Top College News Subscribe to the Newsletter

NASA capsule brought the space age to Lincoln

Published: Friday, February 24, 2006

Updated: Sunday, July 13, 2008 22:07

Most students probably cannot think of a time when the mammoth in front of Morrill Hall was not there.

But before the statue of the prehistoric beast stood guard outside the University of Nebraska State Museum, there was a different age represented: the Space Age.

From the early 1970s to the early 1990s, the Apollo 009 unmanned space capsule stood resolutely outside the museum. Jack Dunn, supervisor for the museum, is one of the few people who remember how the space capsule came to rest on the UNL campus.

In the early '70s, a NASA educational program came to UNL as ``The Space Mobile.'' This connection helped land the Apollo 009 in Lincoln.

``We helped them load their van,'' Dunn said. He and Allan Griesemer, a former museum employee, were told that NASA had several outdated artifacts that needed to be disposed of because of lack of storage space.

``NASA was in the space business, not artifact storage,'' Dunn said. He explained that at this point there was no one to take many old NASA items. Griesemer negotiated with the people at NASA and eventually worked out a deal to get the Apollo 009 capsule delivered to UNL.

The Apollo 009 is different from the Apollo 9 - the Apollo 009 was an unmanned spacecraft; the 009 was the serial number used.

NASA used the Apollo 009 to test the performance of the capsule and its parts. At one point, the Apollo 009 capsule was used to test a potential landing on land.
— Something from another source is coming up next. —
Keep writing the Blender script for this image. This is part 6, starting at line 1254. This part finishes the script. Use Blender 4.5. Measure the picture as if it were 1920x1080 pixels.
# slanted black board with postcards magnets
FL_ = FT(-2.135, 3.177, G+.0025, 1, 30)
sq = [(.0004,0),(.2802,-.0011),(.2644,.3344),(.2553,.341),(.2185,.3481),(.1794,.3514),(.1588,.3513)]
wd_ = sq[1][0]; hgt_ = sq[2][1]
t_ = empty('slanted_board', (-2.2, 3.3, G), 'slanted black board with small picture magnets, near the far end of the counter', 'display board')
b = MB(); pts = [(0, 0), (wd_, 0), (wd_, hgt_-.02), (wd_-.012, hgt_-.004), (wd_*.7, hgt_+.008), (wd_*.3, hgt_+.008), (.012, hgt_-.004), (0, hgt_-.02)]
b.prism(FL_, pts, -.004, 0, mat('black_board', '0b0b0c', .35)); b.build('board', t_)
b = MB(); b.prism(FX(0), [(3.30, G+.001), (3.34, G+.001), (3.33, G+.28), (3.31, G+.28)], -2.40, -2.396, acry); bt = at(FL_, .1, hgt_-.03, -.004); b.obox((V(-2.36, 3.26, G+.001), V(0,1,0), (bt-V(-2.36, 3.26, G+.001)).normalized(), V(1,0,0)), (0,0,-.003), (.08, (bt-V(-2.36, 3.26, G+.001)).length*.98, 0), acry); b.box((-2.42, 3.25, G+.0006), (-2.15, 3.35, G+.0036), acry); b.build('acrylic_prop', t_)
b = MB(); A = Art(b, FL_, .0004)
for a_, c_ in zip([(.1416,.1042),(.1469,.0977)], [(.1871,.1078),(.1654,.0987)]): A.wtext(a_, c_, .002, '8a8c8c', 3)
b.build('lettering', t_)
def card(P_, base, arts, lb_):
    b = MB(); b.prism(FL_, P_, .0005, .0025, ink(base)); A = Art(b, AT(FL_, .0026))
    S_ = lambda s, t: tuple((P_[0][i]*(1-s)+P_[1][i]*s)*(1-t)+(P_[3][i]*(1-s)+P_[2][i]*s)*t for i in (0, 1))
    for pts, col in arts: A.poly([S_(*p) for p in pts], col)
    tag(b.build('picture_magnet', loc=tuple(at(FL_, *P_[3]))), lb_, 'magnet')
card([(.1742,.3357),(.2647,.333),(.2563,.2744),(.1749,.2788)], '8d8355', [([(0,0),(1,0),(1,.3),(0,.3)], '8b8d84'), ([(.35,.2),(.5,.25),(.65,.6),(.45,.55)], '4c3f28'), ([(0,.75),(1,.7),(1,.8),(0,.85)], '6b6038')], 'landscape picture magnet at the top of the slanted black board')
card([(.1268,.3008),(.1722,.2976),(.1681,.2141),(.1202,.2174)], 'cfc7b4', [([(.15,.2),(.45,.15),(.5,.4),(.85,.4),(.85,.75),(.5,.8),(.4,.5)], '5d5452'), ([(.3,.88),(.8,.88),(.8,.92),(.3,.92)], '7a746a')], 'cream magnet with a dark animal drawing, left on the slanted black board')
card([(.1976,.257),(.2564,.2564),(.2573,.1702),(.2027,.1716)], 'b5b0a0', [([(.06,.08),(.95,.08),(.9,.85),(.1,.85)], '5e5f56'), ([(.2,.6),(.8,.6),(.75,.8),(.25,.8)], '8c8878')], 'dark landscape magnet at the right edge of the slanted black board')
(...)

After denting the frame by dropping the capsule from a crane, the idea was scrapped, and NASA continued with water landings.

``It was an interesting thing to have,'' Dunn said.

The capsule survived being shot into space and dropped from a crane, but the harsh Nebraska weather eventually wore it down.

With no way to move the capsule inside the museum and no funding to have it restored, the Apollo 009 needed to be moved.

In the early '90s, the capsule was taken and restored by Lincoln's Duncan Aviation before being placed inside a hangar in the Strategic Air and Space Museum in Ashland, where it currently resides.

Dunn recalls hearing various stories about the capsule, most notably one incident when he overheard a campus tour guide telling prospective students that the capsule was used to shoot a monkey into space.

``There was definitely no monkey.'' Dunn said with a chuckle.